PAGE 2: The mood underlying this opinion, in regard to the character
of philosophical writing and the interest which this evokes, is
derived from the temper of mind characterizing scientific endeavors
about the middle of the 'eighties of the last century. Since
that time phenomena have arisen in the presence of which this opinion
seems no longer justified. One need think only of the dazzling
illumination which broad expanses of life have received from
Nietzsche's thought and feeling. And in the struggle which has been
in process and still continues between the materialistically-minded
monists and the exponents of a spiritual world-conception there is
vitally manifest both the aspiration of philosophic thought to a
life-filled content and also the widespread general interest in the
enigmas of existence. Ways of thought derived from a physical
world-conception, such as those of Einstein, have become the topic of
almost universal conversations and literary
publications.
And yet the motives from which that opinion then arose still possess
validity. If the opinion were being recorded today, it would need to
be differently formulated. Now that it is again given as an almost
ancient point of view, it may be more appropriate to say to what
extent it is still valid.
Goethe's world-conception, whose theory of knowledge it has been the
purpose of the present composition to point out, issues from the inner
experience of the whole human being. In comparison with this
inner experience, the examination of the world through thought
is only one aspect. Out of the fullness of man's existence, thought
forms rise, as it were, to the surface of the soul's life. A part of
these thought-images comprise an answer to the question: What is
human cognition? And this answer is of such a character as to
indicate that man's existence attains that for which it is endowed
only when it is engaged in the activity of cognition. A soul-life
apart from cognition would be like a human organism without a head:
that is, it simply would not be at all. Within the inner life of the
soul a content arises which craves external perception as the
hungering organism craves food; and in the external world there
is a perceptual content which does not bear its essential being in
itself but manifests this only when it is united with the soul
content through the process of cognition. Thus the process
becomes a link in the formation of universal reality. In the act of
cognizing, man participates in the creation of this universal
reality. If a plant-root is unthinkable apart from the fulfillment of
its potentialities in the fruit, so likewise neither man nor even the
world attains to a culmination apart from cognition. In the act of
cognition, man does not create something only for himself, but
he works creatively together with the world at the revelation
of real Being. What is in man is the phenomenal as Idea; what is in
the perceptual world is the phenomenal as the sensible; only the
conjunction of the two in cognition is reality.

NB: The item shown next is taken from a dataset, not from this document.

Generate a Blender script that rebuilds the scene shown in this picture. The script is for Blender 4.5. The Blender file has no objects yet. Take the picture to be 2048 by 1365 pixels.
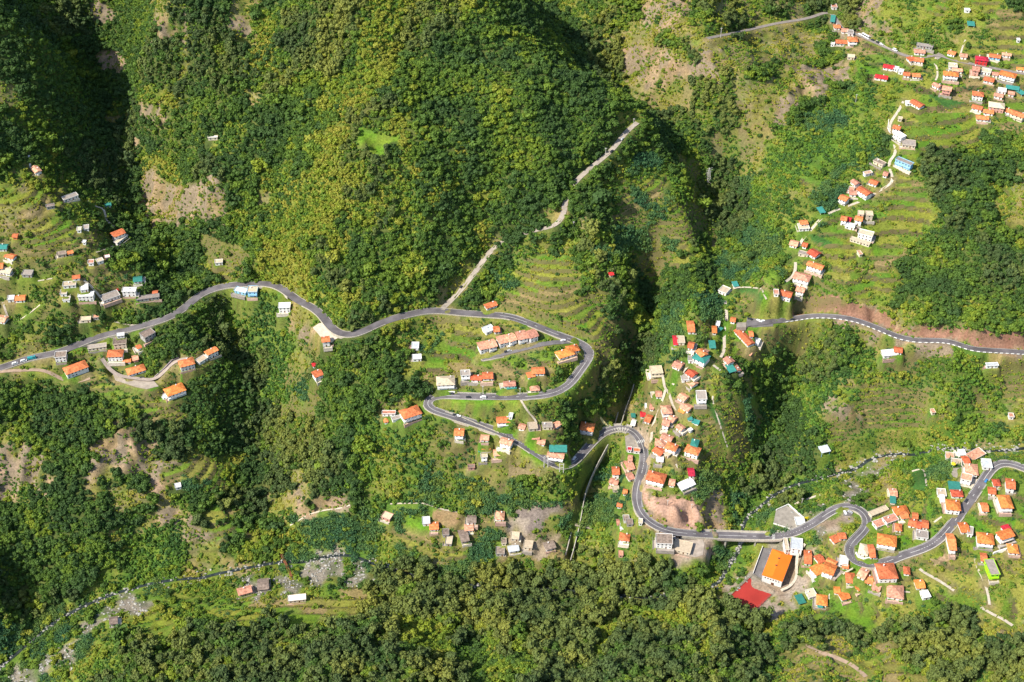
import bpy, math, random
import numpy as np
from mathutils import Vector, Matrix
random.seed(7); np.random.seed(7)
R = math.radians
sc = bpy.context.scene
COL = sc.collection
# ------------------------------------------------------------ camera, sky, sun, exposure
CAMZ, PITCH, FPX, PW, PH = 900.0, R(41), 2814.0, 2048.0, 1365.0
cam = bpy.data.cameras.new('camera'); cam.lens = 36.0*FPX/PW; cam.clip_end = 9000; cam.clip_start = 5
cam_o = bpy.data.objects.new('camera', cam); COL.objects.link(cam_o)
cam_o.location = (0, 0, CAMZ); cam_o.rotation_euler = (R(90)-PITCH, 0, 0); sc.camera = cam_o
SUN_EL, SUN_DIR = R(46), Vector((-0.86, -0.50, 0)).normalized()
S = Vector((SUN_DIR.x*math.cos(SUN_EL), SUN_DIR.y*math.cos(SUN_EL), math.sin(SUN_EL)))
w = bpy.data.worlds.new('World'); sc.world = w; w.use_nodes = True
sky = w.node_tree.nodes.new('ShaderNodeTexSky'); sky.sky_type = 'NISHITA'; sky.sun_disc = False
sky.sun_elevation = SUN_EL; sky.sun_rotation = math.atan2(S.x, S.y)
bgn = w.node_tree.nodes['Background']; bgn.inputs['Strength'].default_value = 0.125
w.node_tree.links.new(sky.outputs[0], bgn.inputs[0])
sun = bpy.data.lights.new('sun', 'SUN'); sun.energy = 4.6; sun.angle = R(0.53); sun.color = (1, 0.93, 0.80)
sun_o = bpy.data.objects.new('sun', sun); COL.objects.link(sun_o); sun_o.rotation_euler = S.to_track_quat('Z', 'Y').to_euler()
sc.view_settings.view_transform = 'Standard'; sc.view_settings.look = 'None'
sc.view_settings.exposure = 0.70; sc.view_settings.gamma = 1.0
sc.cycles.max_bounces = 4; sc.cycles.diffuse_bounces = 2; sc.cycles.glossy_bounces = 2; sc.cycles.transparent_max_bounces = 4

# ------------------------------------------------------------ camera geometry used to survey the valley
CP, SP = math.cos(PITCH), math.sin(PITCH)
def unproj(px, py, z):
    px = np.asarray(px, float); py = np.asarray(py, float); z = np.asarray(z, float)
    a = (px-PW/2)/FPX; b = (PH/2-py)/FPX
    dx = a; dy = CP+b*SP; dz = -SP+b*CP
    t = (z-CAMZ)/dz
    return dx*t, dy*t
def proj(x, y, z):
    d = y*CP-(z-CAMZ)*SP; u = y*SP+(z-CAMZ)*CP
    return PW/2+FPX*x/d, PH/2-FPX*u/d, d
def smooth(t): t = np.clip(t, 0, 1); return t*t*(3-2*t)
def vnoise(x, y, s, seed):
    rs = np.random.RandomState(seed); n = 256; g = rs.rand(n, n)
    X = np.asarray(x)/s+1000.37; Y = np.asarray(y)/s+1000.71
    i = np.floor(X).astype(int); j = np.floor(Y).astype(int); fx = smooth(X-i); fy = smooth(Y-j)
    a = g[i % n, j % n]; b = g[(i+1) % n, j % n]; c = g[i % n, (j+1) % n]; d = g[(i+1) % n, (j+1) % n]
    return (a*(1-fx)+b*fx)*(1-fy)+(c*(1-fx)+d*fx)*fy
def fbm(x, y, s, seed, o=3):
    r = 0; a = 1; t = 0
    for k in range(o): r = r+a*vnoise(x+17*k, y-31*k, s/2**k, seed+k); t += a; a *= .5
    return r/t

# ------------------------------------------------------------ the relief: surveyed heights (picture x, y, metres)
CTRL = [
 # river
 (-120,1400,-26),(0,1330,-22),(60,1280,-20),(120,1235,-18),(200,1195,-16),(300,1165,-14),(400,1150,-12),(480,1135,-10),(600,1118,-8),(700,1110,-6),(770,1135,-5),
 (900,1165,-4),(1100,1175,-3),(1300,1190,-2),(1440,1165,0),(1480,1100,2),(1500,1040,4),(1560,975,8),(1700,935,17),(1820,905,26),(1950,900,33),(2150,880,42),
 # side stream and gorge
 (1250,800,38),(1235,850,32),(1185,930,20),(1165,980,14),(1150,1060,6),(1262,765,46),(1272,720,54),(1290,640,72),(1325,570,91),(1400,500,106),(1450,460,114),(1442,400,118),
 (1405,320,136),(1330,240,155),(1230,150,173),(1100,40,200),(1060,-60,212),
 (1200,765,74),(1228,710,88),(1238,640,102),(1268,580,111),(1385,450,134),(1375,370,144),(1300,440,142),(1230,450,150),(1150,500,148),(1100,600,124),(1200,620,110),(1250,520,131),(1335,520,122),(1290,300,178),(1320,800,66),(1332,700,98),(1375,600,118),(1490,560,134),(1530,430,156),
 (1560,330,175),(1480,230,200),
 # main road and the hairpins
 (0,737,80),(110,708,83),(245,662,90),(342,632,96),(429,579,104),(497,569,107),(595,601,108),(658,651,108),(697,672,109),(779,640,111),(880,622,114),(1040,640,112),(1113,670,108),
 (1182,702,98),(1145,762,93),(1091,791,91),(973,794,87),(870,794,84),(855,810,82),(917,837,77),(998,864,70),(1062,900,64),(1127,936,57),(1175,896,52),(1228,857,48),(1279,878,46),
 (1286,938,41),(1274,990,37),(1302,1046,31),(1380,1068,28),(1560,1073,27),(1641,1037,31),(1699,1013,35),(1736,1041,37),(1699,1100,41),(1740,1131,44),(1831,1102,48),(1899,1055,54),
 (1962,970,60),(2010,923,63),(2090,950,66),
 (917,579,124),(975,510,140),(1005,486,147),(1075,460,158),(1126,437,166),(1144,370,178),(1189,330,186),(1249,265,198),(1290,225,206),
 # wooded ridge in the centre
 (900,450,168),(800,560,133),(720,600,124),(900,300,213),(1000,200,238),(900,100,266),(1000,-60,305),(720,200,246),(800,0,298),(640,330,200),(580,450,150),(556,520,124),(1150,150,218),(1100,300,206),
 # left gully
 (480,700,58),(520,850,19),(550,980,2),(575,1090,-6),(450,620,80),(400,520,106),(330,430,119),(280,330,137),(235,250,156),(195,150,182),(165,50,210),(150,-80,246),
 # left village spur and mountain
 (150,760,72),(350,785,62),(425,700,80),(150,580,122),(280,580,112),(60,500,150),(240,470,138),(140,400,162),(65,330,185),(20,430,170),(0,600,116),(-120,650,110),(-120,450,160),
 (60,200,222),(90,90,250),(0,0,282),(-140,-80,312),(-140,200,242),(310,130,233),(300,30,264),(420,380,163),(450,250,203),(470,120,243),(500,0,278),(500,470,134),(560,400,156),(600,200,228),(620,60,270),(640,-80,308),
 # below the left road
 (640,760,82),(650,870,48),(650,960,26),(650,1060,3),(50,850,52),(90,950,32),(0,1000,22),(110,1080,4),(200,1000,24),(300,900,40),(400,960,22),(300,1080,0),(470,1070,-2),(200,850,52),(60,1160,-12),(-150,1150,50),(-170,900,60),
 (430,1020,10),(800,900,55),(850,980,30),(900,1080,6),(1080,970,44),(1080,1005,24),(1080,1060,10),(750,1060,2),(950,1010,20),
 # foreground slope
 (100,1345,-16),(220,1240,-8),(400,1200,-4),(520,1180,-5),(620,1200,0),(400,1340,32),(700,1280,26),(900,1240,14),(900,1340,48),(1100,1250,18),(1100,1380,58),(1300,1300,38),(1450,1255,14),
 (1450,1380,58),(1600,1300,32),(1800,1290,42),(2000,1330,52),(1550,1170,12),(1500,1195,9),(1420,1220,12),(250,1440,10),(700,1450,75),(1600,1450,70),(2150,1400,65),
 # lower right village
 (1700,1180,26),(1850,1200,36),(2000,1200,44),(2000,1050,58),(1850,960,46),(1760,990,26),(1600,1000,14),(2150,1100,62),(1560,1110,16),
 # second gully, terraces on its right
 (1480,1000,6),(1520,920,12),(1540,850,25),(1562,780,40),(1590,715,60),(1640,850,44),(1700,960,20),(1800,870,37),(1700,780,64),(1850,780,62),(1950,830,51),(2060,850,50),(1750,710,97),(1900,740,87),
 (1497,645,116),(1560,641,118),(1640,632,120),(1713,642,120),(1780,665,117),(1870,682,113),(1950,702,110),(2048,705,107),(2180,715,102),
 (1450,585,126),(1440,660,108),(1400,700,98),(1380,780,80),(1420,870,56),(1400,960,38),(1300,900,50),(1345,1010,34),(1480,780,76),(1505,700,98),(1468,880,46),
 # upper right
 (1575,590,134),(1590,520,146),(1640,480,156),(1720,450,162),(1690,390,170),(1790,350,183),(1800,250,203),(1900,180,213),(2040,200,208),(1690,230,198),(1620,270,188),(1900,60,238),(2040,20,248),
 (1700,80,222),(1660,20,232),(1500,80,225),(1430,75,222),(1350,60,226),(1400,150,200),(1600,150,208),(1900,450,160),(1900,600,134),(2040,600,138),(2040,400,170),(1990,300,190),(1750,580,136),
 (1800,520,148),(2180,300,190),(2180,100,235),(1600,-80,262),(2000,-90,285),(1300,-80,250),(400,-90,302),(2180,-90,290),(2200,500,160),
]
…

Viewed thus, a theory of knowledge
becomes a part of life. And it must be viewed thus, if it is to be
united with the expanses of life in Goethe's soul-experience. But
even Nietzsche's thinking and feeling do not unite themselves with
such breadths of life. Still less is this true of
such conceptions of the world and of life as have appeared
since the composition of what has been designated as the “Point
of Departure” in the present production. All these presuppose
that reality exists somewhere outside of cognition, and that a human
representation reproducing this reality comes about in cognition
— or cannot come about. That this reality cannot be found by
means of cognition because it is first created as reality in
cognition — this is almost nowhere realized. Those who
think philosophically seek for life and existence outside of
knowledge; Goethe stands within creative life and Being while he
engages in the activity of cognition. For this reason the more recent
attempts at world-conceptions take their stand outside of Goethe's
idea-creating. It is the purpose of this theory of knowledge to stand
within that, because in this way philosophy gains life-content and
that interest which is its vital need.
PAGE 94: “This distinction is not made so
basic in any other manner of research ... as in Goethe's.” It will
be found that I have expressed myself in various ways in my writings regarding
mysticism and the mystical. That there is no contradiction in these
various ways of speaking — as some persons have tried
fantastically to show — may be seen in each instance from the
context. One may form a general conception of the mystical. According
to this it embraces what may be learned of the world through the
soul's inner experience. This concept is not, for the time being, to
be opposed. For there is such an experience. And it reveals
something, not only about the inner being of man, but also about the
world. It is necessary to have eyes wherein processes occur in order
to experience the realm of colors. But one thereby learns something,
not only about the eye, but also about the world. One must possess an
inner soul-organ in order to experience certain things of the world.
But one must carry
full clarity of concepts into one's experience through the mystical
organ if knowledge is to come about. There are persons, however, who
wish to take refuge in the “inward” for the purpose of
escaping from clarity of concepts. These apply the term
“mystical” to that which would lead knowledge away from
the light of ideas into the darkness of the world of feeling
— the world of feeling, not illuminated by ideas. Against this
mysticism I have expressed myself throughout my writings. On behalf
of that mysticism which holds fast to the clarity of ideas, and makes
of the mystic sense a perceptual organ of the soul which functions in
the same region of the human being where otherwise obscure
feeling is dominant, every page of my books has been written. With
respect to the spiritual this sense is to be compared precisely with
the eye or the ear in relation to the physical.